The men resolve to purchase horses on the morrow and ride for Magnimar, and thence, to Turtleback Ferry. The elven ranger diffidently offers to accompany them, in hopes of confronting her long-absent ‘stepfather’. The heroes agree, more than willing to have a seasoned outdoorsman like Shalelu along. Zendo makes a scandalously late visit to Rynshinn to inform her of his plans, and Gellius argues with Boudra, who, despite the possibility of peril, feels a bit ‘left out’ by the plans of the druid and his companions.

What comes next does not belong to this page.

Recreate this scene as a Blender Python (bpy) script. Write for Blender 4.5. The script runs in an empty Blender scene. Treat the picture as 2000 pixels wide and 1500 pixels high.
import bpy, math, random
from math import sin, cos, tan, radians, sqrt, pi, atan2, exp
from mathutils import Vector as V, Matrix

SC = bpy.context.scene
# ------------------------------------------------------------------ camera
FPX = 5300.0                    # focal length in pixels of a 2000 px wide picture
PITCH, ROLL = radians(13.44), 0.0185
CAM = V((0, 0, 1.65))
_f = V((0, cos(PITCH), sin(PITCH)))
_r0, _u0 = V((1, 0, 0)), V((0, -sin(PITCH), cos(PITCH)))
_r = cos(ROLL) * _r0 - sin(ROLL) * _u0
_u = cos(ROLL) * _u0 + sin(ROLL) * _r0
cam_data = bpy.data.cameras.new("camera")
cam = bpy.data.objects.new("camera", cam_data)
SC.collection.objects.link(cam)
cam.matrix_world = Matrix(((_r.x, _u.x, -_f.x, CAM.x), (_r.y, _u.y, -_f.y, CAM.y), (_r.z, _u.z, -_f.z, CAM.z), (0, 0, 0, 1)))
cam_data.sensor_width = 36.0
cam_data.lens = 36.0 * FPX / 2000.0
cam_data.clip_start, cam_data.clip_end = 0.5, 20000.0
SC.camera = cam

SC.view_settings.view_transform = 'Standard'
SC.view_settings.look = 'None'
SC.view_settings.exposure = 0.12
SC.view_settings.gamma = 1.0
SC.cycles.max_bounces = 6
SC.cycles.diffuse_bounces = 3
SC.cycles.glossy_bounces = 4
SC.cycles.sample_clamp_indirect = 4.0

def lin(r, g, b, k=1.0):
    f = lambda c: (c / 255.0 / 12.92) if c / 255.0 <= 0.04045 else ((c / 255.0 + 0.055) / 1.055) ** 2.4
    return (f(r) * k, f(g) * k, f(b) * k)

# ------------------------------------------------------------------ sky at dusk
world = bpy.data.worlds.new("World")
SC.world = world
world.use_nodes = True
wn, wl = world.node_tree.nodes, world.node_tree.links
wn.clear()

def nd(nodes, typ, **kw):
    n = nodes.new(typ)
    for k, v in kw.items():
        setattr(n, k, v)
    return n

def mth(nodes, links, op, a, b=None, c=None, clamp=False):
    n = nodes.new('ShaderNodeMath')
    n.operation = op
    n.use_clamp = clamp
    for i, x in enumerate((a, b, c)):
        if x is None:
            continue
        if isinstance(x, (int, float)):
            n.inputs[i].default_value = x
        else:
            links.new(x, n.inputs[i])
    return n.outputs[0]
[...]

On the morning of the 16th, the ‘heroes of Sandpoint’, and the ‘guardian of Sandpoint’, purchase horses from a bemused Daviren Hosk. Zendo, Gellius, Corvus, and Shalelu purchase well-groomed riding horses named, respectively, Caramel, Nutmeg, Pepper, and Strawberry. Hikage buys a lean and whipcord-strong horse named Picket, which Daviren himself often rides around town during tense times. Ragnar scrapes together some coins and two chunky golden armbands and buys a thick, unkempt destrier named Trencher, so called for his undisciplined appetite, though the massive horse seems sturdy enough. Hosk seems pleased to sell most of his stock in one go, though he does seem sorry to see his horses leave. The men make their way to Ven Vinder’s general store for supplies, roundly cursing their lack of foresight, as the gear and provisions they now need would have been cheaper during Market Day. In the end, they settle on warm clothes, oiled leather ponchos, ample rations, and a sturdy tent or two. So equipped, they begin their ride back to the City of Monuments.